=== The request ===
Examine the records and identify each line that includes the string "Blender". Copy those lines.

** START Records shown **

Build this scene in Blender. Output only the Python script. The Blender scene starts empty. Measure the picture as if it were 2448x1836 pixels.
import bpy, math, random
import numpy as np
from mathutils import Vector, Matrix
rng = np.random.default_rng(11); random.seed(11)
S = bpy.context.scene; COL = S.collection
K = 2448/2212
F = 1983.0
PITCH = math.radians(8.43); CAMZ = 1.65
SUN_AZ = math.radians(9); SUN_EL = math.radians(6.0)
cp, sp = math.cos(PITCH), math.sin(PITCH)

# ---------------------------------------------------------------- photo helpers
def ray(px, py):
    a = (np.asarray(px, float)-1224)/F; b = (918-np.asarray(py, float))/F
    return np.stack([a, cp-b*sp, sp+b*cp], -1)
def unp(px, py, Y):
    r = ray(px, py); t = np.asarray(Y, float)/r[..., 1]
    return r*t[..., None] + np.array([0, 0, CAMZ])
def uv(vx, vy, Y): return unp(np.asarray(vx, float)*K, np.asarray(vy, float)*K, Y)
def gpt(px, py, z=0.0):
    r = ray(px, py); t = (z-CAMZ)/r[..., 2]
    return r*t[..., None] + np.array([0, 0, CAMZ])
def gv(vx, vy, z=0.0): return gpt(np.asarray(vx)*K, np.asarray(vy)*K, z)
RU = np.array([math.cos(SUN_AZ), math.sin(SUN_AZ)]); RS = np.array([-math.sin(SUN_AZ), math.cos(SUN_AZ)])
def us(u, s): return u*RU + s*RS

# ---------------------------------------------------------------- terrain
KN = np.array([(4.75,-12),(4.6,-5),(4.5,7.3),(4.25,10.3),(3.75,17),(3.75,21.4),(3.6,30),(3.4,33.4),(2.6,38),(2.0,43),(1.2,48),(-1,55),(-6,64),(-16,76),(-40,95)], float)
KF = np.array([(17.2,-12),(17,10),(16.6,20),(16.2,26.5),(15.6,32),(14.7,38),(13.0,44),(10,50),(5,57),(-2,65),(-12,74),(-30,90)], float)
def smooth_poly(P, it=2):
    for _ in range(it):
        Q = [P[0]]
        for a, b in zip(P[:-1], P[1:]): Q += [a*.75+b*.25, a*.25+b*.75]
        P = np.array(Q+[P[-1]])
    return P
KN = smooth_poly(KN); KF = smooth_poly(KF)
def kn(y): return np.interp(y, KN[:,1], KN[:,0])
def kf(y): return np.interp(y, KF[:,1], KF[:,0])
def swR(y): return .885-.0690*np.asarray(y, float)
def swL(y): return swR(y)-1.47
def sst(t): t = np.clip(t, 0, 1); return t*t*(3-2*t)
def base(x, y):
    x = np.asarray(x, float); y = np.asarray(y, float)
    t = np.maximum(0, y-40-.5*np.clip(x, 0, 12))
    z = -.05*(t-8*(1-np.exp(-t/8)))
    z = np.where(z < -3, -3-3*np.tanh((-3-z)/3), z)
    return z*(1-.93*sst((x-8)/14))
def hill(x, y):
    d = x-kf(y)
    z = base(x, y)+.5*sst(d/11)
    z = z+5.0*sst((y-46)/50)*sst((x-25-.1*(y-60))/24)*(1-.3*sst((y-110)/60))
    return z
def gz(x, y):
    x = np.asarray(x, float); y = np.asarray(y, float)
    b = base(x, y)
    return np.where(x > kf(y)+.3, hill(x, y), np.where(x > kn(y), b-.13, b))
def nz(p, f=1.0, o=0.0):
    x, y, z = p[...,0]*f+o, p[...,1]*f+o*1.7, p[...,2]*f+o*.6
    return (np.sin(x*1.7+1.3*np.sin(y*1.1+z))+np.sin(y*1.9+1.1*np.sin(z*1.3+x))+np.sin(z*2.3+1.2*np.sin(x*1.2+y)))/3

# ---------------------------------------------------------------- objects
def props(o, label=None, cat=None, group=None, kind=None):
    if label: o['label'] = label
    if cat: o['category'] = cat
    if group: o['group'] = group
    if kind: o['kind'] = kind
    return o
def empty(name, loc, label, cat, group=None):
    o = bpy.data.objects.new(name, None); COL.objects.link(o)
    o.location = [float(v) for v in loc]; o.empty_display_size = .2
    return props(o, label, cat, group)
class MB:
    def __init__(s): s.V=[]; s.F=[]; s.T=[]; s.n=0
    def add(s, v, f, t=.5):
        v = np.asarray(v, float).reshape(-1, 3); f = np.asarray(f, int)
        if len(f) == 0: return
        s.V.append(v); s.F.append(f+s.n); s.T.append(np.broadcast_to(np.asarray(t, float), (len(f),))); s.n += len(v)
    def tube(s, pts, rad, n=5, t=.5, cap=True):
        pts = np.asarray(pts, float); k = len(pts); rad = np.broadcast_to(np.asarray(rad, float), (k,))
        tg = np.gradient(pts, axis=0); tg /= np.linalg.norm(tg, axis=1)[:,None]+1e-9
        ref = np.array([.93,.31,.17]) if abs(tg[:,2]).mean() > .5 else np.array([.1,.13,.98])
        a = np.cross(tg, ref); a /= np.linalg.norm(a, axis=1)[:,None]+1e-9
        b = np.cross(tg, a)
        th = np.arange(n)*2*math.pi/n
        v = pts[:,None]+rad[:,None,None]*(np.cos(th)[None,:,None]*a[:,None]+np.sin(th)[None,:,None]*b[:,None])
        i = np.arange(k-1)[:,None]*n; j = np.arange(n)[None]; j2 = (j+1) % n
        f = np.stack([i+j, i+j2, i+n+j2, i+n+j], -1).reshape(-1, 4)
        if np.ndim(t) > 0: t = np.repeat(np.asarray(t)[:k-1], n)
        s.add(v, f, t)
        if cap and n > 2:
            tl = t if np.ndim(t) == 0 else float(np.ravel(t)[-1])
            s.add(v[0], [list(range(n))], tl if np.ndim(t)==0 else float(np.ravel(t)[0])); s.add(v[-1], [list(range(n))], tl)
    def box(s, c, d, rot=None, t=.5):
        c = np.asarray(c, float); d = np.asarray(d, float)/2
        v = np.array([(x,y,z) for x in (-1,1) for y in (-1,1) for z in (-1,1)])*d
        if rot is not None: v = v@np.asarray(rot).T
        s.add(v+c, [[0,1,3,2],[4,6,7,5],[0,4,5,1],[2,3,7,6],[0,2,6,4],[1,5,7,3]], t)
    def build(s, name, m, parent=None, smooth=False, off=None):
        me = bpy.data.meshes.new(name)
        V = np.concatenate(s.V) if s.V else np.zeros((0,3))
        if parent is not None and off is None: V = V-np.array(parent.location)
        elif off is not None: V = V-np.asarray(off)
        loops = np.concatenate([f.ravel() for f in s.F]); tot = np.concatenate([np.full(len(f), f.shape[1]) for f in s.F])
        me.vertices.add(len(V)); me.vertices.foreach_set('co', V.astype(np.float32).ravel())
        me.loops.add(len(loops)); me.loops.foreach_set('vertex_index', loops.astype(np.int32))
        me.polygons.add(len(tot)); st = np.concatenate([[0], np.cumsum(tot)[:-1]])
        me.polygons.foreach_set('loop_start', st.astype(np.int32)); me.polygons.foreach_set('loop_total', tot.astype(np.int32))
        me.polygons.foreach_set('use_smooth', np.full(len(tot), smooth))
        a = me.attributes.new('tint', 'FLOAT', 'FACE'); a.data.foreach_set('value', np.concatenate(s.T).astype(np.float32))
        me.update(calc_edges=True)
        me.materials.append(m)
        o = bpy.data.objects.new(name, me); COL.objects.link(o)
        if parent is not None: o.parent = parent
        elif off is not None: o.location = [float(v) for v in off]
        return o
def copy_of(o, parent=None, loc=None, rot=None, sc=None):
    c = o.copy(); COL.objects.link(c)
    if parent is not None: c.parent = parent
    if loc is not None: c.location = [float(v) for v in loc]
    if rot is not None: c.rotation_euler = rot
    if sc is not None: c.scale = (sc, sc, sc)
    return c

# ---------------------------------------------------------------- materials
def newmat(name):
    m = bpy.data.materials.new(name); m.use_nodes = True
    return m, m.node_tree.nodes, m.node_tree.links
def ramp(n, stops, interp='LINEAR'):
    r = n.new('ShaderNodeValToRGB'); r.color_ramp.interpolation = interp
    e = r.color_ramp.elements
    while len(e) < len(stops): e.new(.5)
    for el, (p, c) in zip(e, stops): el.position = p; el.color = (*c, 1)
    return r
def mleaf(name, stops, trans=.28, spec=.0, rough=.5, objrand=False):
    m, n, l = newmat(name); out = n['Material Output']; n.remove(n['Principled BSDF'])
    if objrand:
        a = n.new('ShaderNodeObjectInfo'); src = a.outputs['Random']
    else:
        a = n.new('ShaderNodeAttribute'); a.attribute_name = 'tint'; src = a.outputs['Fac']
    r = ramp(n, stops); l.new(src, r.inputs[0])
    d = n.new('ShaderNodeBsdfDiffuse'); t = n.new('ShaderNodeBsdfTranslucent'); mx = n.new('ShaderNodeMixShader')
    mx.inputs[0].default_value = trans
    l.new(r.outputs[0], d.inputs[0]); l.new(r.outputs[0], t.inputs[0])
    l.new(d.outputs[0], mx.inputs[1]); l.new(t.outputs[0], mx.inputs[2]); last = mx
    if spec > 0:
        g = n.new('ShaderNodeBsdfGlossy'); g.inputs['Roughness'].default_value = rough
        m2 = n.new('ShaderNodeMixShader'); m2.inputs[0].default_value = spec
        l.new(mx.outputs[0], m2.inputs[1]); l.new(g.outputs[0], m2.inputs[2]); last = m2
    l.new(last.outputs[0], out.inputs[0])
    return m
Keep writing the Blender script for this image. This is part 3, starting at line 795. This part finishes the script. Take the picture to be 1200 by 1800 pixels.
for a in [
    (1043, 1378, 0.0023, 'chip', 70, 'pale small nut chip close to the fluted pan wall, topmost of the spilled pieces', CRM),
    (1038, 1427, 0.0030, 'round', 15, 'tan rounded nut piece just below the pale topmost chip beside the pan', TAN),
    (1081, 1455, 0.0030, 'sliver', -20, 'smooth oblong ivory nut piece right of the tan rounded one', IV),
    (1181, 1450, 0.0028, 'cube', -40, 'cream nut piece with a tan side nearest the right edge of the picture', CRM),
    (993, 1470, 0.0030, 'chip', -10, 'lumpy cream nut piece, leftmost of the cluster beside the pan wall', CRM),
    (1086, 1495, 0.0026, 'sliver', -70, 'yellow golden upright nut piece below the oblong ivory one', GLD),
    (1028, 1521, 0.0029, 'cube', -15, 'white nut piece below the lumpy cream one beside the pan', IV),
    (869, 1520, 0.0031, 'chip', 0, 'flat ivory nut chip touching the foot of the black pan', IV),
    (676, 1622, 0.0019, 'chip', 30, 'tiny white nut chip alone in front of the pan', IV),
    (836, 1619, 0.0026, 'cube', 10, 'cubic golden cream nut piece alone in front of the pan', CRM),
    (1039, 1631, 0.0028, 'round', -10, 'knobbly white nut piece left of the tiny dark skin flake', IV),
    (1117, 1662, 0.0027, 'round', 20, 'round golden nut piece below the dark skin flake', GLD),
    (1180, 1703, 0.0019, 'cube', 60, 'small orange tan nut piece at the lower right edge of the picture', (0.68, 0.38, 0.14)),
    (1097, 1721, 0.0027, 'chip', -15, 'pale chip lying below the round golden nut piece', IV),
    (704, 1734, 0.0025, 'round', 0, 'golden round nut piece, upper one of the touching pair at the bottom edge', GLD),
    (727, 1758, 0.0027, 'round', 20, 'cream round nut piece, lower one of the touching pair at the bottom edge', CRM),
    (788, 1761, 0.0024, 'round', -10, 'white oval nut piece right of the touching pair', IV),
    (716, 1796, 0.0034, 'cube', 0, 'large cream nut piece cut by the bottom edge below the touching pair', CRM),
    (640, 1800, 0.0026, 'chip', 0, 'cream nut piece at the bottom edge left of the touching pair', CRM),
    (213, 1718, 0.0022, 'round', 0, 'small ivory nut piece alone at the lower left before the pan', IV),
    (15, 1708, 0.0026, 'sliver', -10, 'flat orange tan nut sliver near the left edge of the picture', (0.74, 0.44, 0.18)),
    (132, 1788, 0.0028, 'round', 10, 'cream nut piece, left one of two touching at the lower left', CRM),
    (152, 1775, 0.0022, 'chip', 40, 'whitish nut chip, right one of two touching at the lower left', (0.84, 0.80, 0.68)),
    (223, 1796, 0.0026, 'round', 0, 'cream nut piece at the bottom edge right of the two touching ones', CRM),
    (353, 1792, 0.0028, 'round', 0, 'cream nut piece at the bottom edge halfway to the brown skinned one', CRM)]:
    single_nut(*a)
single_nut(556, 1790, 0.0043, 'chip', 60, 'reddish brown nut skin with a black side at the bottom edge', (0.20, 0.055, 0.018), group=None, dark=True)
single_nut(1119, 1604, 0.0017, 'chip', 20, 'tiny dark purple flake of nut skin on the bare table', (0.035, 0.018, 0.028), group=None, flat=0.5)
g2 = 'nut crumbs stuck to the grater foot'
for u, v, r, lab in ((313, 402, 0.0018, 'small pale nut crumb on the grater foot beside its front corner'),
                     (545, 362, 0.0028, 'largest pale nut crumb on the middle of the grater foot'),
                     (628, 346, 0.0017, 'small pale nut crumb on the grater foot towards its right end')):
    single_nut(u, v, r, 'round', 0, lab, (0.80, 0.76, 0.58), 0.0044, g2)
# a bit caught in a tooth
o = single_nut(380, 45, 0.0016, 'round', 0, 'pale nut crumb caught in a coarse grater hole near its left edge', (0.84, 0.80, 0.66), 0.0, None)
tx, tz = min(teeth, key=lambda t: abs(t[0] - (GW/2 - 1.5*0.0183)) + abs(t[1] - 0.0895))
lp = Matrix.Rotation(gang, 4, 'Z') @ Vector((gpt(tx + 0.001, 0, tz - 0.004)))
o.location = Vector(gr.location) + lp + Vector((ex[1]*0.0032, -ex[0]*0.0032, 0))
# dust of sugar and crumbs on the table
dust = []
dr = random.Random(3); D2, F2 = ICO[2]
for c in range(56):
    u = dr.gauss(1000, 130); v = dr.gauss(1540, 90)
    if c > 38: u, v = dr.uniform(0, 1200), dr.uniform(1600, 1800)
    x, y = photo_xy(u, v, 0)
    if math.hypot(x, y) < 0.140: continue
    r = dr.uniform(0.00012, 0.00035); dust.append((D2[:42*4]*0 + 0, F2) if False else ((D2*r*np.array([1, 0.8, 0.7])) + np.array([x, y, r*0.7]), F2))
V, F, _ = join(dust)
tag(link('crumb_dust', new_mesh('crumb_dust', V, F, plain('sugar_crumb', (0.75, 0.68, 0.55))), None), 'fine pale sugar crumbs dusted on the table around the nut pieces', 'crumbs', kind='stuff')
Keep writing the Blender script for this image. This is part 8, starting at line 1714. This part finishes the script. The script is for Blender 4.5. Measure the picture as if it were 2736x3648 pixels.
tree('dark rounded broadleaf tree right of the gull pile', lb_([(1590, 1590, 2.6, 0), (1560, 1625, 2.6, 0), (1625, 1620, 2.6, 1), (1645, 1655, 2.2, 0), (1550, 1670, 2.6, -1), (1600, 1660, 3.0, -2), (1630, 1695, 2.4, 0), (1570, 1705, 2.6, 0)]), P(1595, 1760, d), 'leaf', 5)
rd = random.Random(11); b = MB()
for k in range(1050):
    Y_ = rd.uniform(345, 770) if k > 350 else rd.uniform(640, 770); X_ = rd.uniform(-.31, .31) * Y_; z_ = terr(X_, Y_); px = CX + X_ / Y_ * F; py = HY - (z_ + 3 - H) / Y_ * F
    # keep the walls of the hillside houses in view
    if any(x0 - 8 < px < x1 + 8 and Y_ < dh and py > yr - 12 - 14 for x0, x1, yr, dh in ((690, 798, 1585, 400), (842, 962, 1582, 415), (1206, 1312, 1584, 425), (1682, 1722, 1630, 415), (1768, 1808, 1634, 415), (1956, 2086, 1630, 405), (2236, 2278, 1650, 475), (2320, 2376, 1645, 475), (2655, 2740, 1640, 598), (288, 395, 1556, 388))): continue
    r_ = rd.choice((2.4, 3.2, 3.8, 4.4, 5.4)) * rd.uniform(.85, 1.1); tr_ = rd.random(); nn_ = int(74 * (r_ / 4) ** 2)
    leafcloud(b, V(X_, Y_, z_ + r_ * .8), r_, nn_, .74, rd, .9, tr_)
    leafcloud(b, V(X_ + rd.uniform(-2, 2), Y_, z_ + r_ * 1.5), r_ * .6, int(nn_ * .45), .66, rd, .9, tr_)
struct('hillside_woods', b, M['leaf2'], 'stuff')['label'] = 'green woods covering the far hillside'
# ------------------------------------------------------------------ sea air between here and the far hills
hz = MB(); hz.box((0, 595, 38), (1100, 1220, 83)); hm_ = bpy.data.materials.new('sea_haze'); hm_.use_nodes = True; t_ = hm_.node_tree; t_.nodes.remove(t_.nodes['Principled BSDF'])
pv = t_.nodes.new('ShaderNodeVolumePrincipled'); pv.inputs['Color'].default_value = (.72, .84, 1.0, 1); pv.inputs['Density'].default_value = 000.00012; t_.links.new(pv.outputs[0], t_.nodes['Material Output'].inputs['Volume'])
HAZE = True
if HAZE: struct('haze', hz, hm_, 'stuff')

** END Records shown **

=== Output for this exercise ===
Build this scene in Blender. Output only the Python script. The Blender scene starts empty. Measure the picture as if it were 2448x1836 pixels.
Keep writing the Blender script for this image. This is part 3, starting at line 795. This part finishes the script. Take the picture to be 1200 by 1800 pixels.
Keep writing the Blender script for this image. This is part 8, starting at line 1714. This part finishes the script. The script is for Blender 4.5. Measure the picture as if it were 2736x3648 pixels.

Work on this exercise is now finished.